Problem to work on: Give back all the data exactly, line by line.

Information shown:
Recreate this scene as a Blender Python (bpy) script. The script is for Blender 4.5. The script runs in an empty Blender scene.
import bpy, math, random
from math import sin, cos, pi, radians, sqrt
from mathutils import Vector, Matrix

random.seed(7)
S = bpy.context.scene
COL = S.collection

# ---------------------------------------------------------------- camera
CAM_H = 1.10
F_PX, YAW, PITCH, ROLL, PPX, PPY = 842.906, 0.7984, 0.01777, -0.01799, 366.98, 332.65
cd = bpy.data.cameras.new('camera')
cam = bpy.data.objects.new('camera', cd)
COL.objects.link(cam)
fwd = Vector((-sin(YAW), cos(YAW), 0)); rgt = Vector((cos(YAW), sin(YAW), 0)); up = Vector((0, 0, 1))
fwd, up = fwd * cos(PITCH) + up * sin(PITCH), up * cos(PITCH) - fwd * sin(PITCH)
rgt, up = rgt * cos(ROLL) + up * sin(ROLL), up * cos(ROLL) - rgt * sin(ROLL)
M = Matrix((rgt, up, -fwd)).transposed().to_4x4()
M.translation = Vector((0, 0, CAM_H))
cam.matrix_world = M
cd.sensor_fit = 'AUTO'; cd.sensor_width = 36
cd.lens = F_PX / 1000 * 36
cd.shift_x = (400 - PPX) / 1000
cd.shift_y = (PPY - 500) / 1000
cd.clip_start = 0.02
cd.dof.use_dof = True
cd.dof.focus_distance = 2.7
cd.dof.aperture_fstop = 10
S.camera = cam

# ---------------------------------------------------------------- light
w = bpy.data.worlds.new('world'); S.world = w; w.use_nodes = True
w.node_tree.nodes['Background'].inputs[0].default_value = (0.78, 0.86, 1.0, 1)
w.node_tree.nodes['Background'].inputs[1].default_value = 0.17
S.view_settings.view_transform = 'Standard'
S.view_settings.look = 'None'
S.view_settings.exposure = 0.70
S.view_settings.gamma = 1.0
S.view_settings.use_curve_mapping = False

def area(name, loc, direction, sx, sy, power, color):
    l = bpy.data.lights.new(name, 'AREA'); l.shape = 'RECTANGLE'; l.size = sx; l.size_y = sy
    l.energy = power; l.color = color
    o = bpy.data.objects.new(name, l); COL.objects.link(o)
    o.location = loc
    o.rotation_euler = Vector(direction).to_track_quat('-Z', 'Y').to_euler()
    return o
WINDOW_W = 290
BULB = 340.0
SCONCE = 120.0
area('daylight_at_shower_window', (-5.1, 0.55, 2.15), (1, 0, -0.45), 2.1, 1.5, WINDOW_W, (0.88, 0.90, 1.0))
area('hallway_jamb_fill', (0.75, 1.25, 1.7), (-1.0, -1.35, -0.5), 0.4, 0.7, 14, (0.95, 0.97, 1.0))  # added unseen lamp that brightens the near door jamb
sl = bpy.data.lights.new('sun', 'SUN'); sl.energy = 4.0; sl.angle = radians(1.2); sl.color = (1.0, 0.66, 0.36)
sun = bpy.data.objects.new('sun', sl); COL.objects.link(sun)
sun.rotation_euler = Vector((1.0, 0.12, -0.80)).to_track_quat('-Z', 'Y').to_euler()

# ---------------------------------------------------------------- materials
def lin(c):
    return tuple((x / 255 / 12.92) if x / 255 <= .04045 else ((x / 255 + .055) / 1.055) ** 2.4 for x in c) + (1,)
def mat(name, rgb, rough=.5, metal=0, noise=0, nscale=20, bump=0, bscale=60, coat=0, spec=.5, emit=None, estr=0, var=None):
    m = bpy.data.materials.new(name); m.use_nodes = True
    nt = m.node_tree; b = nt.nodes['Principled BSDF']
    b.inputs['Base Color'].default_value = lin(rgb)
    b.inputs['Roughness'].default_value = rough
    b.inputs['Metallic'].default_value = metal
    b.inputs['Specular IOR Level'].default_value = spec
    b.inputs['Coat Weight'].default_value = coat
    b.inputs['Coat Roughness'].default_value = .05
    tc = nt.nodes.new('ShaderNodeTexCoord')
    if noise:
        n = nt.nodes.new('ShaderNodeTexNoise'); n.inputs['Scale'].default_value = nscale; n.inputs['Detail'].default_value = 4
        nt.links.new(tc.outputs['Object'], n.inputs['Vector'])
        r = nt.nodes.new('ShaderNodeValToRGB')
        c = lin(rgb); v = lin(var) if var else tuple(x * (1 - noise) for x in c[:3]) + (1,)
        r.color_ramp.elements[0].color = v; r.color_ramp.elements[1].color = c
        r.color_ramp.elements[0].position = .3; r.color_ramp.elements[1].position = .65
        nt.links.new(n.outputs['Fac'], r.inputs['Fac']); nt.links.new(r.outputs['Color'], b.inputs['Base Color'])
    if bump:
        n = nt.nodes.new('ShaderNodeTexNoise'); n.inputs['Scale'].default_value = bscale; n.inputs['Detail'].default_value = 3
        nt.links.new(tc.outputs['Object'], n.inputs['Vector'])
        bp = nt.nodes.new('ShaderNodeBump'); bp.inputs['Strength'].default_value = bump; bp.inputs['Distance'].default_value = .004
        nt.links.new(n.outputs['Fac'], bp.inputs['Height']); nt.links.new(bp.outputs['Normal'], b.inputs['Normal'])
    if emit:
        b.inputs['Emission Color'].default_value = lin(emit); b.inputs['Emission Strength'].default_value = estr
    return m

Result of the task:
Recreate this scene as a Blender Python (bpy) script. The script is for Blender 4.5. The script runs in an empty Blender scene.
import bpy, math, random
from math import sin, cos, pi, radians, sqrt
from mathutils import Vector, Matrix

random.seed(7)
S = bpy.context.scene
COL = S.collection

# ---------------------------------------------------------------- camera
CAM_H = 1.10
F_PX, YAW, PITCH, ROLL, PPX, PPY = 842.906, 0.7984, 0.01777, -0.01799, 366.98, 332.65
cd = bpy.data.cameras.new('camera')
cam = bpy.data.objects.new('camera', cd)
COL.objects.link(cam)
fwd = Vector((-sin(YAW), cos(YAW), 0)); rgt = Vector((cos(YAW), sin(YAW), 0)); up = Vector((0, 0, 1))
fwd, up = fwd * cos(PITCH) + up * sin(PITCH), up * cos(PITCH) - fwd * sin(PITCH)
rgt, up = rgt * cos(ROLL) + up * sin(ROLL), up * cos(ROLL) - rgt * sin(ROLL)
M = Matrix((rgt, up, -fwd)).transposed().to_4x4()
M.translation = Vector((0, 0, CAM_H))
cam.matrix_world = M
cd.sensor_fit = 'AUTO'; cd.sensor_width = 36
cd.lens = F_PX / 1000 * 36
cd.shift_x = (400 - PPX) / 1000
cd.shift_y = (PPY - 500) / 1000
cd.clip_start = 0.02
cd.dof.use_dof = True
cd.dof.focus_distance = 2.7
cd.dof.aperture_fstop = 10
S.camera = cam

# ---------------------------------------------------------------- light
w = bpy.data.worlds.new('world'); S.world = w; w.use_nodes = True
w.node_tree.nodes['Background'].inputs[0].default_value = (0.78, 0.86, 1.0, 1)
w.node_tree.nodes['Background'].inputs[1].default_value = 0.17
S.view_settings.view_transform = 'Standard'
S.view_settings.look = 'None'
S.view_settings.exposure = 0.70
S.view_settings.gamma = 1.0
S.view_settings.use_curve_mapping = False

def area(name, loc, direction, sx, sy, power, color):
    l = bpy.data.lights.new(name, 'AREA'); l.shape = 'RECTANGLE'; l.size = sx; l.size_y = sy
    l.energy = power; l.color = color
    o = bpy.data.objects.new(name, l); COL.objects.link(o)
    o.location = loc
    o.rotation_euler = Vector(direction).to_track_quat('-Z', 'Y').to_euler()
    return o
WINDOW_W = 290
BULB = 340.0
SCONCE = 120.0
area('daylight_at_shower_window', (-5.1, 0.55, 2.15), (1, 0, -0.45), 2.1, 1.5, WINDOW_W, (0.88, 0.90, 1.0))
area('hallway_jamb_fill', (0.75, 1.25, 1.7), (-1.0, -1.35, -0.5), 0.4, 0.7, 14, (0.95, 0.97, 1.0))  # added unseen lamp that brightens the near door jamb
sl = bpy.data.lights.new('sun', 'SUN'); sl.energy = 4.0; sl.angle = radians(1.2); sl.color = (1.0, 0.66, 0.36)
sun = bpy.data.objects.new('sun', sl); COL.objects.link(sun)
sun.rotation_euler = Vector((1.0, 0.12, -0.80)).to_track_quat('-Z', 'Y').to_euler()

# ---------------------------------------------------------------- materials
def lin(c):
    return tuple((x / 255 / 12.92) if x / 255 <= .04045 else ((x / 255 + .055) / 1.055) ** 2.4 for x in c) + (1,)
def mat(name, rgb, rough=.5, metal=0, noise=0, nscale=20, bump=0, bscale=60, coat=0, spec=.5, emit=None, estr=0, var=None):
    m = bpy.data.materials.new(name); m.use_nodes = True
    nt = m.node_tree; b = nt.nodes['Principled BSDF']
    b.inputs['Base Color'].default_value = lin(rgb)
    b.inputs['Roughness'].default_value = rough
    b.inputs['Metallic'].default_value = metal
    b.inputs['Specular IOR Level'].default_value = spec
    b.inputs['Coat Weight'].default_value = coat
    b.inputs['Coat Roughness'].default_value = .05
    tc = nt.nodes.new('ShaderNodeTexCoord')
    if noise:
        n = nt.nodes.new('ShaderNodeTexNoise'); n.inputs['Scale'].default_value = nscale; n.inputs['Detail'].default_value = 4
        nt.links.new(tc.outputs['Object'], n.inputs['Vector'])
        r = nt.nodes.new('ShaderNodeValToRGB')
        c = lin(rgb); v = lin(var) if var else tuple(x * (1 - noise) for x in c[:3]) + (1,)
        r.color_ramp.elements[0].color = v; r.color_ramp.elements[1].color = c
        r.color_ramp.elements[0].position = .3; r.color_ramp.elements[1].position = .65
        nt.links.new(n.outputs['Fac'], r.inputs['Fac']); nt.links.new(r.outputs['Color'], b.inputs['Base Color'])
    if bump:
        n = nt.nodes.new('ShaderNodeTexNoise'); n.inputs['Scale'].default_value = bscale; n.inputs['Detail'].default_value = 3
        nt.links.new(tc.outputs['Object'], n.inputs['Vector'])
        bp = nt.nodes.new('ShaderNodeBump'); bp.inputs['Strength'].default_value = bump; bp.inputs['Distance'].default_value = .004
        nt.links.new(n.outputs['Fac'], bp.inputs['Height']); nt.links.new(bp.outputs['Normal'], b.inputs['Normal'])
    if emit:
        b.inputs['Emission Color'].default_value = lin(emit); b.inputs['Emission Strength'].default_value = estr
    return m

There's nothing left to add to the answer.